Point number one: zoning. “The site,” Mr. Witt, explains, “is actually designated employment use.” That is to say, commercial or industrial, the type of areas that city hall is fighting to preserve in the downtown from the march of more profitable condos. “But it has an exemption in the official plan which allows for a combination of residential and employment. And the thing that dovetails nicely with that is the rail tracks.” To wit: You can’t put apartments too close to railroad tracks, but you can put office and commercial space. One problem solved.
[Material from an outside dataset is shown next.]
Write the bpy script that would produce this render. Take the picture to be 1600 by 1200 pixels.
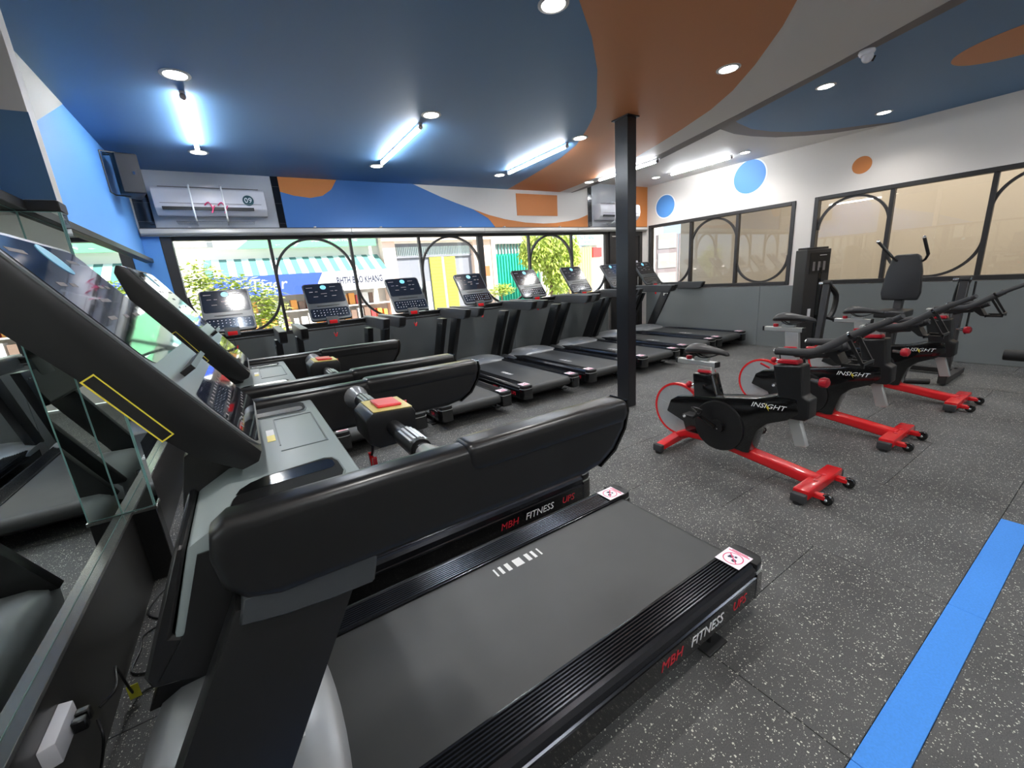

Point number two: the neighbours. Just to the south is a small green space, called MacGregor Park, and then a high school; to the north is a dense block of houses, light industry, and then Bloor Street and the Lansdowne subway station. The mixed industrial-residential character that has always existed here invites a bold architectural response.

The carving of the building into three parts is bold. Facing the park, to the south, one L will contain townhouses and apartments; to the west and north, the design puts office space against the tracks and its industrial neighbours. It will not overwhelm the couple of houses that sit on its northeast corner. And the tall part of the building will be in the middle of the site – five thin slabs, spreading out slightly at their edges like a hand of cards being shuffled. This is complex, as is the neighbourhood.
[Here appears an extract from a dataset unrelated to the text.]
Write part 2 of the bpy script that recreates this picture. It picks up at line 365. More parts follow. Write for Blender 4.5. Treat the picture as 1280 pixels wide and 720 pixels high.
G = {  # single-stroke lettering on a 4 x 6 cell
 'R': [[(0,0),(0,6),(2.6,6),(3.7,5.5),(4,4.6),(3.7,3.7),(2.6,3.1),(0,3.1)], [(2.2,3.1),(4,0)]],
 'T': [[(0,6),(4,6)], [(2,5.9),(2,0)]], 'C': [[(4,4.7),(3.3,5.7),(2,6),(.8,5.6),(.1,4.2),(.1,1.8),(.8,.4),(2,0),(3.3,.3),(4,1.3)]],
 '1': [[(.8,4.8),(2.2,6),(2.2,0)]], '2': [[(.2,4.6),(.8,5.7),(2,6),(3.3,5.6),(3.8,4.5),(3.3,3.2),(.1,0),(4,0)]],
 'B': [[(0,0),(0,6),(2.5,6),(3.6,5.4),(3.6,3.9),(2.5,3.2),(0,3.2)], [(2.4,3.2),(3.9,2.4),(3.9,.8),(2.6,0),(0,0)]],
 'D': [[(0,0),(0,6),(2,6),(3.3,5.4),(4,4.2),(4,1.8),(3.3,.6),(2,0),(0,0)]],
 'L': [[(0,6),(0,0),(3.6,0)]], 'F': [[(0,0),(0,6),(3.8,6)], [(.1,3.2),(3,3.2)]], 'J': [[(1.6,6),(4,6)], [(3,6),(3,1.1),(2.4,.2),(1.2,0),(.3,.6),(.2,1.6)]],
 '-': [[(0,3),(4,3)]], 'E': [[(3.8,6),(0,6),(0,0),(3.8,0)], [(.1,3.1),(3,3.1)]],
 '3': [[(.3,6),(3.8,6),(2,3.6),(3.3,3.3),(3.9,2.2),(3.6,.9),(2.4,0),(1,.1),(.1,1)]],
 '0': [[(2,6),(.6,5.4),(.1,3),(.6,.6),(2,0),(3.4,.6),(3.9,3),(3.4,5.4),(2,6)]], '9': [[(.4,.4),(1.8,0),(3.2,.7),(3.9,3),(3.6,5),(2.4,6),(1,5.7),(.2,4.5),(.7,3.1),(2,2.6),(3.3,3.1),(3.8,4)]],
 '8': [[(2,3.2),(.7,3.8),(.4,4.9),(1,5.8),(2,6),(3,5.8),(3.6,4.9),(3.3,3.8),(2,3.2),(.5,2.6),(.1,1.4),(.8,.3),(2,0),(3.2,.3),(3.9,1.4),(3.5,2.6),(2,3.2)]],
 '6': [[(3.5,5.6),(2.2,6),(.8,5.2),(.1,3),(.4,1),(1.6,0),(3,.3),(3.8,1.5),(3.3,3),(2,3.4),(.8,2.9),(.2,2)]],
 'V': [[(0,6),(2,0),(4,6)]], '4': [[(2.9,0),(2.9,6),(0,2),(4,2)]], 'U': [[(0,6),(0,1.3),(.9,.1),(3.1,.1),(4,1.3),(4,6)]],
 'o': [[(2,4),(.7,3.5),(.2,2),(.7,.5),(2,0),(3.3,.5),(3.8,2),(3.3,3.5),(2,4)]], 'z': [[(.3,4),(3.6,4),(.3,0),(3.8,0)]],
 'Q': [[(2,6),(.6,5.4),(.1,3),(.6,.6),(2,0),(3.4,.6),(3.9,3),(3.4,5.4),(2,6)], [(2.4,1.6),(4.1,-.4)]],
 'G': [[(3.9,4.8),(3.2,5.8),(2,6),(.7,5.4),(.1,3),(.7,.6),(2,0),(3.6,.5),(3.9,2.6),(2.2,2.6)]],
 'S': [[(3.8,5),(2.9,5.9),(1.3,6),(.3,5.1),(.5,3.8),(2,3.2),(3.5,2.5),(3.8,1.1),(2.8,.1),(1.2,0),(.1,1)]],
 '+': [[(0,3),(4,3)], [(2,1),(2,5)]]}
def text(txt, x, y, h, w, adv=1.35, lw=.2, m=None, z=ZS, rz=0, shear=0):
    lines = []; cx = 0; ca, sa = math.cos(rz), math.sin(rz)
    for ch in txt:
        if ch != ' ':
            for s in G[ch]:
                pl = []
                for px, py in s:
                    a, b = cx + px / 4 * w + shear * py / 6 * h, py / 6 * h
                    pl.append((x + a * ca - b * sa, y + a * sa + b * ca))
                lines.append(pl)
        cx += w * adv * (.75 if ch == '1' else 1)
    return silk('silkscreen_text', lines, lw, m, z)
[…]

The exterior of the building may take things a step further with an unorthodox façade treatment. “The building is flat, but I didn’t want it to be flat,” says Mr. Witt. “We wanted it to move.” So Quadrangle is designing it with a bold decorative pattern of chevrons, made from high-quality Austrian fiber cement panels. It is gutsy and its success will lie in the detailing, but in concept it looks ravishing.

Then there is the big picture: Why do buildings on this scale? Mr. Witt, a native Ontarian who’s worked in several European cities and for the world-leading Foster and Partners in London, has lived with such moderate and adaptable buildings. He sees mid-rise as an inevitable next step for Toronto’s urban form. He is now working with various developers on proposals to intensify the city’s major streets. “There’s a maturing of the city,” Mr. Witt says. “There is a growing number of people who want to live in the city in multi-unit buildings, but not necessarily in a 40-storey tower. So how do we create a variety of options for them all?”

This coincides with a new push from Toronto’s chief planner, Jen Keesmaat, to reinforce a decade-old policy in favour of mid-size buildings. Given the intense population growth that Toronto is expecting – half a million people in the next quarter-century – and the equally intense political pushback to large buildings in low-rise neighbourhoods, it is a given.

So the project, christened Enigma Lofts and set to launch July 6, is in a sense a lab for the future of Toronto housing. That makes sense, for it is a neighbourhood on the cusp; long poor, relatively dangerous and resistant to gentrification, it is now facing rapid hipsterification.

“Since we started the project, suddenly the whole area has gotten more exciting,” Mr. Witt explains. Daniel Faria, one of the city’s leading young art dealers, now has his gallery up the block, and Scrap Metal, a private gallery that is now on the city’s short list of contemporary art destinations, has slid into an industrial unit around the corner. All this makes the block more attractive to condo-buying residents, and also for a variety of office uses.

This block is still, make no mistake, messy: marble and granite workshops, fishmongers, all kinds of light industry, a loft converted to condos, a few dozen modest houses. A decade ago it would never have been the site for a new, high-end, slightly artsy building. But this is Toronto in 2013, and things are certainly not boring.

Editor's note: The original print and online version of this story incorrectly stated that the designer of the project was Quadrangle Architects. In fact,  it was RAW Design that drew up the original plans, though Quadrangle has now taken over design duties. This version has been corrected.